03/20/2007 11:08 AM Alert 
What poem would you want to see rendered in graphic-novel format, and who would you want to draw it?

Emily Dickinson stars in the latest in a series Ed Park is overseeing at the Poetry Foundation (which has some dough for doing interesting experiments like this, as you may have heard), by Drawn & Quarterly Lucky cartoonist Gabrielle Bell. Park writes as an introduction:
Heightened language—one possible or partial definition of poetry—isn’t the first thing one associates with comics. Yet comic book artists take into account the way words appear on the page to a degree poets will find familiar. How many lines should accompany each image? How high should the dialogue balloon float? The ratio of printed words to blank space plays a role in whether a poem or strip succeeds.

The best of the daily humor strips (think Peanuts) have produced thousands of word-and-picture episodes that occupy about the same thought-space as a good short poem; the terseness can resemble haiku.
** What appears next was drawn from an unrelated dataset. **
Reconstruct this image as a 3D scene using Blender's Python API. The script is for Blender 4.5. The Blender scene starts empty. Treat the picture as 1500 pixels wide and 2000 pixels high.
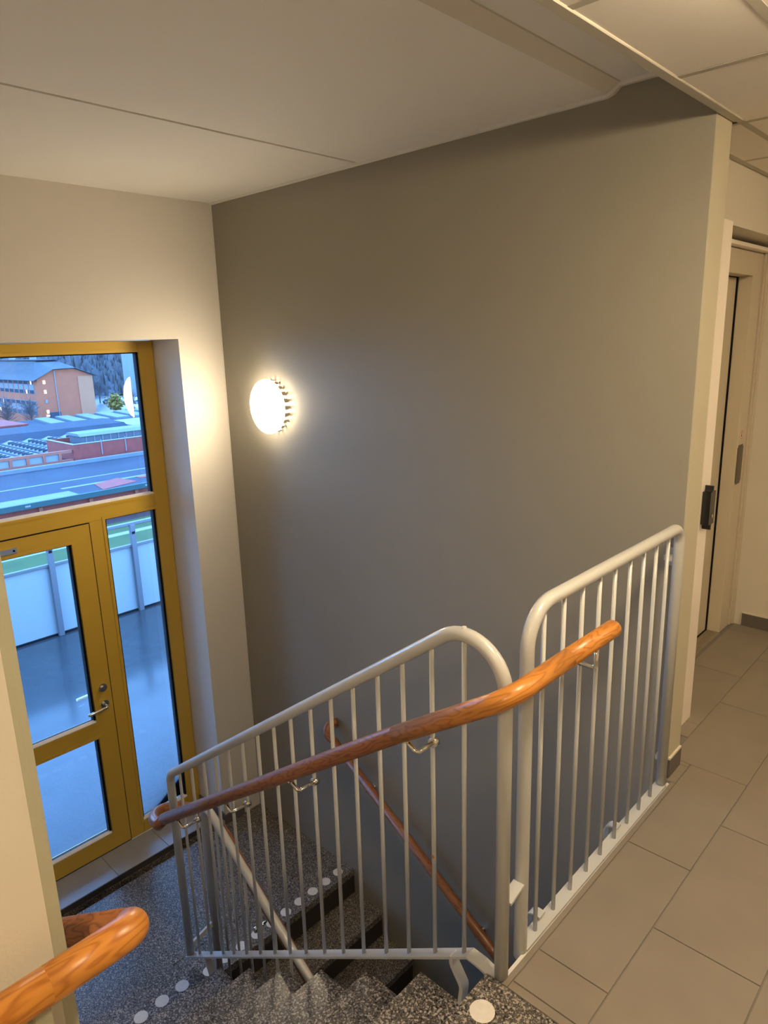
import bpy, bmesh, math, random
from mathutils import Vector, Matrix
random.seed(7)
S = bpy.context.scene
COL = S.collection
PI = math.pi

# ------------------------------------------------------------------ camera
def setup_camera():
    yaw, pitch, roll, fpx = 0.7605, 0.2442, -0.0289, 1354.0
    cy, sy, cp, sp = math.cos(yaw), math.sin(yaw), math.cos(pitch), math.sin(pitch)
    f = Vector((-sy*cp, cy*cp, -sp)); r = Vector((cy, sy, 0)); u = r.cross(f)
    cr, sr = math.cos(roll), math.sin(roll)
    r2 = r*cr + u*sr; u2 = -r*sr + u*cr
    cam = bpy.data.cameras.new('camera'); o = bpy.data.objects.new('camera', cam); COL.objects.link(o)
    m = Matrix((r2, u2, -f)).transposed().to_4x4()
    m.translation = Vector((3.7396, -2.5269, 1.75)); o.matrix_world = m
    cam.sensor_fit = 'VERTICAL'; cam.sensor_height = 36; cam.lens = 36*fpx/2000
    cam.clip_start = .02; cam.clip_end = 2000
    S.camera = o
setup_camera()
# ------------------------------------------------------------------ world, exposure
SKY_STRENGTH = 1.05
WARM = (1.0, 0.79, 0.51)
w = bpy.data.worlds.new('world'); S.world = w; w.use_nodes = True
nt = w.node_tree; nt.nodes.clear()
wo = nt.nodes.new('ShaderNodeOutputWorld'); bg = nt.nodes.new('ShaderNodeBackground')
tc = nt.nodes.new('ShaderNodeTexCoord'); sx = nt.nodes.new('ShaderNodeSeparateXYZ'); rp = nt.nodes.new('ShaderNodeValToRGB')
rp.color_ramp.elements[0].position = 0.0; rp.color_ramp.elements[0].color = (0.25, 0.53, 1.0, 1)
rp.color_ramp.elements[1].position = 0.6; rp.color_ramp.elements[1].color = (0.17, 0.42, 1.0, 1)
nt.links.new(tc.outputs['Generated'], sx.inputs[0]); nt.links.new(sx.outputs['Z'], rp.inputs[0])
nt.links.new(rp.outputs[0], bg.inputs[0]); bg.inputs[1].default_value = 7.8*SKY_STRENGTH
nt.links.new(bg.outputs[0], wo.inputs[0])
S.view_settings.view_transform = 'Standard'; S.view_settings.look = 'None'
S.view_settings.exposure = 0.40; S.view_settings.gamma = 1.0; S.view_settings.use_curve_mapping = False

DOWNLIGHTS = [(3.5, -1.08, 1.0, 'round ceiling downlight above the end of the handrail'),
              (4.0, -3.5, 1.1, 'round ceiling downlight above the corridor behind the stair'),
              (4.3, .7, .6, 'round ceiling downlight in front of the lift')]
DOWNLIGHT_GLOW = 110.0
LAMP_STRENGTH = 45.0
LAMP_COLOR = (1.0, .82, .57)

# ------------------------------------------------------------------ materials
MATS = {}
ALBEDO = 1.0                                   # lowered outdoors: colours darkened to balance the strengthened sky light
def mat(name, col=(.8,.8,.8), rough=.5, metal=0, spec=.5, noise=None, bump=None, emit=None, coat=0):
    """noise=(scale, amount[, coords]) colour variation; bump=(scale, strength, distance)"""
    if name in MATS: return MATS[name]
    col = tuple(c*ALBEDO for c in col)
    m = bpy.data.materials.new(name); m.use_nodes = True; MATS[name] = m
    t = m.node_tree; b = t.nodes['Principled BSDF']
    b.inputs['Base Color'].default_value = (*col, 1); b.inputs['Roughness'].default_value = rough
    b.inputs['Metallic'].default_value = metal; b.inputs['Specular IOR Level'].default_value = spec
    b.inputs['Coat Weight'].default_value = coat
    if noise or bump:
        co = t.nodes.new('ShaderNodeTexCoord')
        geo = t.nodes.new('ShaderNodeNewGeometry')
    if noise:
        n = t.nodes.new('ShaderNodeTexNoise'); n.inputs['Scale'].default_value = noise[0]; n.inputs['Detail'].default_value = 6
        t.links.new(geo.outputs['Position'], n.inputs['Vector'])
        mx = t.nodes.new('ShaderNodeMix'); mx.data_type = 'RGBA'; a = noise[1]
        mx.inputs['A'].default_value = (*[c*(1-a) for c in col], 1); mx.inputs['B'].default_value = (*[min(1, c*(1+a)) for c in col], 1)
        t.links.new(n.outputs['Fac'], mx.inputs['Factor']); t.links.new(mx.outputs['Result'], b.inputs['Base Color'])
    if bump:
        n2 = t.nodes.new('ShaderNodeTexNoise'); n2.inputs['Scale'].default_value = bump[0]; n2.inputs['Detail'].default_value = 4
        t.links.new(geo.outputs['Position'], n2.inputs['Vector'])
        bp = t.nodes.new('ShaderNodeBump'); bp.inputs['Strength'].default_value = bump[1]; bp.inputs['Distance'].default_value = bump[2]
        t.links.new(n2.outputs['Fac'], bp.inputs['Height']); t.links.new(bp.outputs['Normal'], b.inputs['Normal'])
    if emit:
        b.inputs['Emission Color'].default_value = (*emit[0], 1); b.inputs['Emission Strength'].default_value = emit[1]
    return m

def terrazzo(name, base, chip, dark, rough=.33):
    m = bpy.data.materials.new(name); m.use_nodes = True; t = m.node_tree; b = t.nodes['Principled BSDF']
    geo = t.nodes.new('ShaderNodeNewGeometry')
    def vor(scale):
        v = t.nodes.new('ShaderNodeTexVoronoi'); v.inputs['Scale'].default_value = scale; v.inputs['Randomness'].default_value = 1
        t.links.new(geo.outputs['Position'], v.inputs['Vector']); return v
    v1 = vor(185); v2 = vor(400)
    def thr(sock, lo, hi):
        r = t.nodes.new('ShaderNodeMapRange'); r.inputs['From Min'].default_value = lo; r.inputs['From Max'].default_value = hi
        t.links.new(sock, r.inputs['Value']); return r.outputs['Result']
    s1 = t.nodes.new('ShaderNodeSeparateColor'); t.links.new(v1.outputs['Color'], s1.inputs[0])
    s2 = t.nodes.new('ShaderNodeSeparateColor'); t.links.new(v2.outputs['Color'], s2.inputs[0])
    def mix(a, bb, f):
        x = t.nodes.new('ShaderNodeMix'); x.data_type = 'RGBA'
        for k, v in (('A', a), ('B', bb)):
            if isinstance(v, tuple): x.inputs[k].default_value = (*v, 1)
            else: t.links.new(v, x.inputs[k])
        t.links.new(f, x.inputs['Factor']); return x.outputs['Result']
    c = mix(base, dark, thr(s2.outputs['Red'], .45, .6))
    c = mix(c, chip, thr(s2.outputs['Green'], .84, .9))
    c = mix(c, chip, thr(s1.outputs['Blue'], .74, .84))
    c = mix(c, tuple(q*.35 for q in dark), thr(s1.outputs['Red'], .86, .92))
    t.links.new(c, b.inputs['Base Color']); b.inputs['Roughness'].default_value = rough
    return m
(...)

Then there is Krazy Kat, George Herriman’s polyphonic masterpiece that appeared in William Randolph Hearst’s papers from 1913 to 1944 —a comic feature so blessedly idiosyncratic in its dialects that the only way to start making sense of what’s said is by reading it aloud, like a poem.

As a way to help readers discover (or rediscover) our archive, poetryfoundation.org has invited some of today’s most vital graphic novelists to interpret a poem of their choice from the more than 4,500 poems in our archive, reaching from Beowulf to the present.

Emily Gordon
Posts:34

03/20/2007 11:21 AM Alert 
Here's #1 in the series, by the way: David Heatley's interpretation of Diane Wakoski’s 1966 poem “Belly Dancer.” From the PF bio: "David Heatley is the author of Overpeck, a graphic novella to be published in spring 2008."

I'd be interested in seeing the poets' responses to the comics, too (the living poets, anyway--séances can be scary).